[Problem]:
Report every line from the material that contains the word "parts".

[Material for the task]:

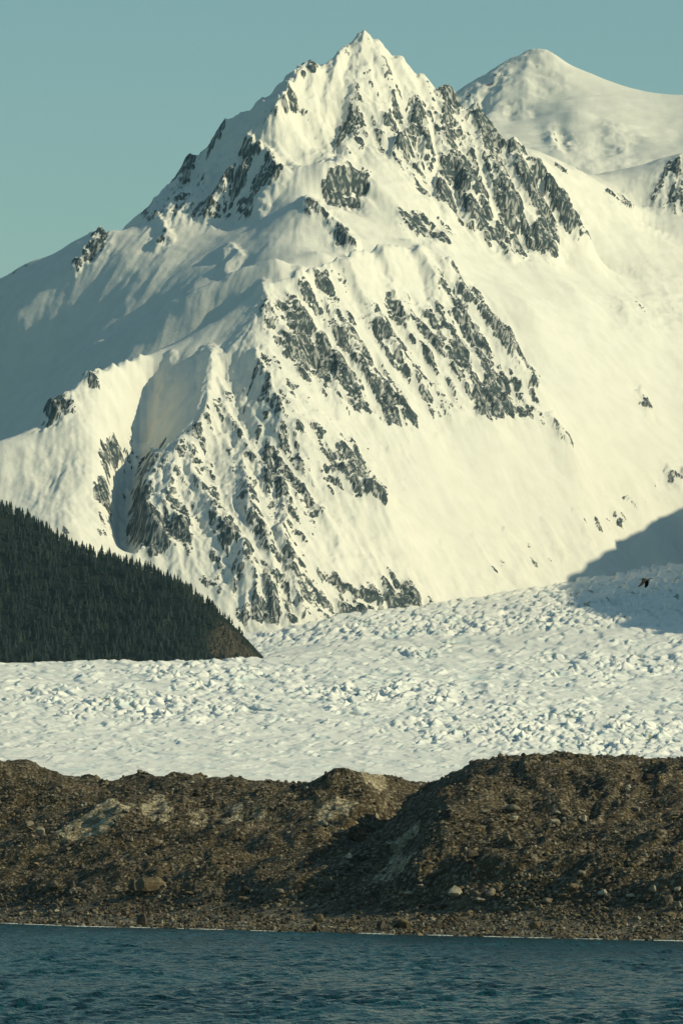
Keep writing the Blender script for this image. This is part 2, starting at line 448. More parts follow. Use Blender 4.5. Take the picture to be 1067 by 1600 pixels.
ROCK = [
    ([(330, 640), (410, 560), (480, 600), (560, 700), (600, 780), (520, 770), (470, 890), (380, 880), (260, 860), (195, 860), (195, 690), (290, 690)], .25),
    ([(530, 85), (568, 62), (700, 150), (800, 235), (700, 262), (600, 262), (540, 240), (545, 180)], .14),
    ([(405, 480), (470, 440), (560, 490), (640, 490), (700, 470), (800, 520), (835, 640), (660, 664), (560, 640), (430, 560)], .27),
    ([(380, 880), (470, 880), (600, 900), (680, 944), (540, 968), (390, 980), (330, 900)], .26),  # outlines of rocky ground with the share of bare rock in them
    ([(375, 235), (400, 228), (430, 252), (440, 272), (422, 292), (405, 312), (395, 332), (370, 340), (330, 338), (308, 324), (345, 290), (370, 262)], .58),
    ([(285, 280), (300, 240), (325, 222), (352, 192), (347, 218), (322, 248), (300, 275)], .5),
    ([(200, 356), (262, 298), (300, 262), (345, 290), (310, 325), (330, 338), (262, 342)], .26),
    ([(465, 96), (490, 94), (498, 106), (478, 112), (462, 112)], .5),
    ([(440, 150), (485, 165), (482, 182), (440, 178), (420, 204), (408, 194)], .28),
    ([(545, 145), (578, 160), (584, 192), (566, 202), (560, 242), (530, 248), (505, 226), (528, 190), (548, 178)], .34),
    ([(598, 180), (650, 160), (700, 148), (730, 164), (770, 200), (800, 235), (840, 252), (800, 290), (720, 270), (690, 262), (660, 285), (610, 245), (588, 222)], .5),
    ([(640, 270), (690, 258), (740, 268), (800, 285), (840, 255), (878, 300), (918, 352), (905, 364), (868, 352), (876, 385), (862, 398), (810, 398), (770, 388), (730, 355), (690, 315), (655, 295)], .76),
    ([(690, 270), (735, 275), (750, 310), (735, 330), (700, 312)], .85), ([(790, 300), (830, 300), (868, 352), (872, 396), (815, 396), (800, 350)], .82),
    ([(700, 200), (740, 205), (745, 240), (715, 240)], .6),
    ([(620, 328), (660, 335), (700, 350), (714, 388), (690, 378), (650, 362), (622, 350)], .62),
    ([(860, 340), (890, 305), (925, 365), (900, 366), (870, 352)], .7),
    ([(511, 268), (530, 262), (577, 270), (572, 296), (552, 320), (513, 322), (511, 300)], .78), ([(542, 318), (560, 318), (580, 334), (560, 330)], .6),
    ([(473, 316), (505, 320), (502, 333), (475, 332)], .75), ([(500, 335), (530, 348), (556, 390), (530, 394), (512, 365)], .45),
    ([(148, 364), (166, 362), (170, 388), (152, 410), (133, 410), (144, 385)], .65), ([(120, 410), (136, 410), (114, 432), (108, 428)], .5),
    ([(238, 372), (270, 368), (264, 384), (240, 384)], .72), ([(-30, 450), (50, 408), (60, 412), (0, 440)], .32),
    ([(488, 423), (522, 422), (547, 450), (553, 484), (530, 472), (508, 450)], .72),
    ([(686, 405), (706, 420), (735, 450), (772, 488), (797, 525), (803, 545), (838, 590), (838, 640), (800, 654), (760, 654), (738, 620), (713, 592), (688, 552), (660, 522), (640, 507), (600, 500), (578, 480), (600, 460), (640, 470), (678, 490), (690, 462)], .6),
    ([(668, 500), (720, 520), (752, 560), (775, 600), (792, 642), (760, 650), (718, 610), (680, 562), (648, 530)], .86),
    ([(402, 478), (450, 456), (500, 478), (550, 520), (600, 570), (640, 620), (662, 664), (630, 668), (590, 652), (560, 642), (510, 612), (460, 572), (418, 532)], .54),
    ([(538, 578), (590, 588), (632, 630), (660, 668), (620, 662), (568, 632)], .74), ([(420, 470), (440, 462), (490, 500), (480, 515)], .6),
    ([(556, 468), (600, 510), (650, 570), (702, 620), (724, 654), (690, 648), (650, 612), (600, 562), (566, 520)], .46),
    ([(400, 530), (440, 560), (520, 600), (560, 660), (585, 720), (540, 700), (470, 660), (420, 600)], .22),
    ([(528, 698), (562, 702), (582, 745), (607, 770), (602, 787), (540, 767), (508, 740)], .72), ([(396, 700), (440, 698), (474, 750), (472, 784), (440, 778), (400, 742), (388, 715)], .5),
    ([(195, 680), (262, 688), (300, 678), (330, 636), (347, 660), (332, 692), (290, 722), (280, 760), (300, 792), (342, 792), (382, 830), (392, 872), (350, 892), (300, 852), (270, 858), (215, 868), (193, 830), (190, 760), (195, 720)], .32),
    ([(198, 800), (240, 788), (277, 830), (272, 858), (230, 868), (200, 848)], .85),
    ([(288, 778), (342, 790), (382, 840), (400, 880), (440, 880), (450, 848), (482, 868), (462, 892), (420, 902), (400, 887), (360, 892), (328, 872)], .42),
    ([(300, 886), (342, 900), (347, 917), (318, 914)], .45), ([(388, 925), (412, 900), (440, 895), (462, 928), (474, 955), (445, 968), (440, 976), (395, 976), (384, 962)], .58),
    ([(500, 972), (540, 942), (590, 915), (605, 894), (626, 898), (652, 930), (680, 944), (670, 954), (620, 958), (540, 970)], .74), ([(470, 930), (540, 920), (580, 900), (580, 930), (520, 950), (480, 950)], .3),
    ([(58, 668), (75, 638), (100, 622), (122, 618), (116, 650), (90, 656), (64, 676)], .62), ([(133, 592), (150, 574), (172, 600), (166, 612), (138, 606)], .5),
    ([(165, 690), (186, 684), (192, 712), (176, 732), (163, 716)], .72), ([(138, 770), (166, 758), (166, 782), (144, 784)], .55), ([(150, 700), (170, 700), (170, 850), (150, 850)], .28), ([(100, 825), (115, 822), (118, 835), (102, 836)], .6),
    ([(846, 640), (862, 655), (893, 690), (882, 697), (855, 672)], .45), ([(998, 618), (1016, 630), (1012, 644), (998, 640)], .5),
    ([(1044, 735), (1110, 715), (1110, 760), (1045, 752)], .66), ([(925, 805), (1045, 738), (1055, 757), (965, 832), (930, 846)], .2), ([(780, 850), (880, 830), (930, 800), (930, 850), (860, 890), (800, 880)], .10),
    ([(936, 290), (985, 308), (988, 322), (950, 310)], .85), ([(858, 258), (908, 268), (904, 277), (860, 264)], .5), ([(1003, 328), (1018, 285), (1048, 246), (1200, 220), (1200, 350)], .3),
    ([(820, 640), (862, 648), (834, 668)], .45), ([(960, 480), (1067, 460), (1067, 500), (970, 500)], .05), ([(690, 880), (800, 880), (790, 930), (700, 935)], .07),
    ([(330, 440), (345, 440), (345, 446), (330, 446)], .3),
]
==
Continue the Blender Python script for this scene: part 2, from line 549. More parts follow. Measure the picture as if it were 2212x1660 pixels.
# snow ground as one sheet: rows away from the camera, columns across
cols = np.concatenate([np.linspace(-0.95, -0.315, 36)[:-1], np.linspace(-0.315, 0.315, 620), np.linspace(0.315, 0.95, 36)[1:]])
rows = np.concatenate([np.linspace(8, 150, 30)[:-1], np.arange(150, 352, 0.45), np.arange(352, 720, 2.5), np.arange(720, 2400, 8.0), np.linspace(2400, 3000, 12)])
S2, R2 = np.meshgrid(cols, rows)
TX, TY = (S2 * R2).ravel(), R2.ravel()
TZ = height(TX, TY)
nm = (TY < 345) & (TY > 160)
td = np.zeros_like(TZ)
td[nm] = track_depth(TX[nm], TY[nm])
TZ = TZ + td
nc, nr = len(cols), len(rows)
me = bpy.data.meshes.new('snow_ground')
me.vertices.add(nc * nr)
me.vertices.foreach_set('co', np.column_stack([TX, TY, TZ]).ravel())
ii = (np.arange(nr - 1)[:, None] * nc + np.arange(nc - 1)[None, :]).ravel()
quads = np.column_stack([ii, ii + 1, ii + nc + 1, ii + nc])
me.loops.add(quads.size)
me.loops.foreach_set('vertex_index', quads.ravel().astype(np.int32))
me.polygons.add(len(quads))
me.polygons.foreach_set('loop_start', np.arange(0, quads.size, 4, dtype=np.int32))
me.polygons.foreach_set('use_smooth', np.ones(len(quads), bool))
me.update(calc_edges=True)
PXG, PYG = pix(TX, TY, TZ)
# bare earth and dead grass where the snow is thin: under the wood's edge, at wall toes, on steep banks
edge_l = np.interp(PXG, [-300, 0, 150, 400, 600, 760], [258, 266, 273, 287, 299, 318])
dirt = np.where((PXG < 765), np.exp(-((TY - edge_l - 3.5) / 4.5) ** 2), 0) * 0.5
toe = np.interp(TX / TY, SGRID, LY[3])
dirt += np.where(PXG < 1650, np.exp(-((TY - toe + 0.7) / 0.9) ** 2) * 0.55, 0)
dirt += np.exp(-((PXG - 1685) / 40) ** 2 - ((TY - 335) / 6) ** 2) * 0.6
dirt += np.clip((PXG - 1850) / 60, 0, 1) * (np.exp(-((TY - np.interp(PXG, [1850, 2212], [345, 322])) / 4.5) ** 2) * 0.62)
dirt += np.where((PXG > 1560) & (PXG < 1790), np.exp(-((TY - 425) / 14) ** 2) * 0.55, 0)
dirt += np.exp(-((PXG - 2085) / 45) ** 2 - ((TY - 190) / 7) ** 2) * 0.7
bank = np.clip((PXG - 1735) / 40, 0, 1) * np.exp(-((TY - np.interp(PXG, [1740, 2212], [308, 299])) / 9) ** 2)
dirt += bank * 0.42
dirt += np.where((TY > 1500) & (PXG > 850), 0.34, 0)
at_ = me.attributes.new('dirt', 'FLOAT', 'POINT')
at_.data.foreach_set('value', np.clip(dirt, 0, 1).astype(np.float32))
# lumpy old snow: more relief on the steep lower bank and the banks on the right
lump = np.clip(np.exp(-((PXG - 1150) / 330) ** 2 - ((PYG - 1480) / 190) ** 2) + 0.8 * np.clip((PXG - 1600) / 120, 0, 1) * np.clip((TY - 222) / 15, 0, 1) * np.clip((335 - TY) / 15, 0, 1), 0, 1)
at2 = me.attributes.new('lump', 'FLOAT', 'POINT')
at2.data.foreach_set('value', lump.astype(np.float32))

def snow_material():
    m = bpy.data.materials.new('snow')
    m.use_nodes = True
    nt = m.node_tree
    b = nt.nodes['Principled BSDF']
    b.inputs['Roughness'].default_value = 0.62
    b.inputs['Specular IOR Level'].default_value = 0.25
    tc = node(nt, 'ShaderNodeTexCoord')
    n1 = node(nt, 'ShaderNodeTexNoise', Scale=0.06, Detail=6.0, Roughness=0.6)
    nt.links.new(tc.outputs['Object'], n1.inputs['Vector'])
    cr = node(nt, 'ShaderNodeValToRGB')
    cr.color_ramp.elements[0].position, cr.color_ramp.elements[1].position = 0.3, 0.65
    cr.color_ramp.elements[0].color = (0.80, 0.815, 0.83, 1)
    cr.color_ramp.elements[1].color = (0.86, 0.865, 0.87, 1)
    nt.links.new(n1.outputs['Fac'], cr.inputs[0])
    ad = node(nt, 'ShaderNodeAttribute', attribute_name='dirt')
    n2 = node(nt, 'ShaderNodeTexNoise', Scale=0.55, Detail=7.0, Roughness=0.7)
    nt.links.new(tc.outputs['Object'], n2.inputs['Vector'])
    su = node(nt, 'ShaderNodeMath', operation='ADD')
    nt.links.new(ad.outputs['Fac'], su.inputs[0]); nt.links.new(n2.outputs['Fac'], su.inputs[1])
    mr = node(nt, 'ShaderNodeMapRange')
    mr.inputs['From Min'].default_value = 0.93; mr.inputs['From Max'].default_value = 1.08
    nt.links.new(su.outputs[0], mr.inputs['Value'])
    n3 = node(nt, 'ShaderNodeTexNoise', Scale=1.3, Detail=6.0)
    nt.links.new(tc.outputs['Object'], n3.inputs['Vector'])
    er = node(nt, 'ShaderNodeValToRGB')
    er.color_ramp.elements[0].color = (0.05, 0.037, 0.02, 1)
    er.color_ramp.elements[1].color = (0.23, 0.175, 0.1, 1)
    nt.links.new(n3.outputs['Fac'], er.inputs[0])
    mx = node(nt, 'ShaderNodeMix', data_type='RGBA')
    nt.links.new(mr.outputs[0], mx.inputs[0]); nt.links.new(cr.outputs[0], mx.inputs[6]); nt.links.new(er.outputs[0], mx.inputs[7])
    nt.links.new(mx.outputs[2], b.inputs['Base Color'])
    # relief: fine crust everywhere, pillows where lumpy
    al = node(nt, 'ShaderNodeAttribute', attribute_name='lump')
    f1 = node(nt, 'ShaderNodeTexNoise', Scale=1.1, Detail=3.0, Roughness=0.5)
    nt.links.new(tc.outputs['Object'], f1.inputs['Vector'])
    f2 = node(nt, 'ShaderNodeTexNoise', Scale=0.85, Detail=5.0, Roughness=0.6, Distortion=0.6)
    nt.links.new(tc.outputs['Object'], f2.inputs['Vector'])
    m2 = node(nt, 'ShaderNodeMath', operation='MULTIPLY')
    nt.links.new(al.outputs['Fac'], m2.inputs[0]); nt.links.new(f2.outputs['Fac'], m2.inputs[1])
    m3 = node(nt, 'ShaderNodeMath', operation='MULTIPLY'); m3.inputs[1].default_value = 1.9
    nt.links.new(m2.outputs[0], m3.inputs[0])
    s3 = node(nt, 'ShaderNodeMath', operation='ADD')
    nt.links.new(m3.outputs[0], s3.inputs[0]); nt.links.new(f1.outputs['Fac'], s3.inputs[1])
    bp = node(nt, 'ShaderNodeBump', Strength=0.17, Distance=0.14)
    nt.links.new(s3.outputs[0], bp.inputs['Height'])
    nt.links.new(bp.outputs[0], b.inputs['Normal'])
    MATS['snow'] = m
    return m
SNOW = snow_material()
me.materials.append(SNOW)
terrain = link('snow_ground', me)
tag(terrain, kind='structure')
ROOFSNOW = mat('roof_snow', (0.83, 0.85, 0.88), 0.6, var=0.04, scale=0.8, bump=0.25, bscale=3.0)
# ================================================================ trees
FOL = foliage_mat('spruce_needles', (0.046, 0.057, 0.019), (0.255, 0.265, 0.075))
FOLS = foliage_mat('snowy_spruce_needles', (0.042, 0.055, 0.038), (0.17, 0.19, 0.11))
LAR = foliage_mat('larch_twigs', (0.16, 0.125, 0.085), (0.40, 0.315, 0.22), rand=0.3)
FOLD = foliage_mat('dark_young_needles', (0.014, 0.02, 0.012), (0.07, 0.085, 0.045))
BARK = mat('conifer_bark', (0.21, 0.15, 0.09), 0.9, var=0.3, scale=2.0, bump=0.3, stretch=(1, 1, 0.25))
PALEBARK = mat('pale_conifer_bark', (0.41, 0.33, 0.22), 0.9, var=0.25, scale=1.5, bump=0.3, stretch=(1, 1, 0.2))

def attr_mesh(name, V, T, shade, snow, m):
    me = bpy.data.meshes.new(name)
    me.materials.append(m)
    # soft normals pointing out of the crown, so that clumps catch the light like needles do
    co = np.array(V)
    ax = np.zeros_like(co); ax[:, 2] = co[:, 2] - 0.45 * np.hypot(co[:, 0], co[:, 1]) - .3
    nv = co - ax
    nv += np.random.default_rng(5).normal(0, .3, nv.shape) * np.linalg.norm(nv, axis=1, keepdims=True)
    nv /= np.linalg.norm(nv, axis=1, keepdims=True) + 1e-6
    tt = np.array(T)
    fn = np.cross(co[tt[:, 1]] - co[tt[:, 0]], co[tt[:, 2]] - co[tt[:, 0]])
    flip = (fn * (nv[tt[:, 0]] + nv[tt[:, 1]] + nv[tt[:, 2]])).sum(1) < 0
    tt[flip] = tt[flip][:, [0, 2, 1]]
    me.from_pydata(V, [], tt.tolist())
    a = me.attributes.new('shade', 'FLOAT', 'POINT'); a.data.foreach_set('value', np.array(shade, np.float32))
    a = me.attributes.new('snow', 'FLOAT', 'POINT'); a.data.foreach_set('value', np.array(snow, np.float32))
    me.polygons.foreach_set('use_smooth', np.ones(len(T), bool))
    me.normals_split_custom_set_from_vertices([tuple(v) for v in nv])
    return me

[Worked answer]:
Keep writing the Blender script for this image. This is part 2, starting at line 448. More parts follow. Use Blender 4.5. Take the picture to be 1067 by 1600 pixels.
Continue the Blender Python script for this scene: part 2, from line 549. More parts follow. Measure the picture as if it were 2212x1660 pixels.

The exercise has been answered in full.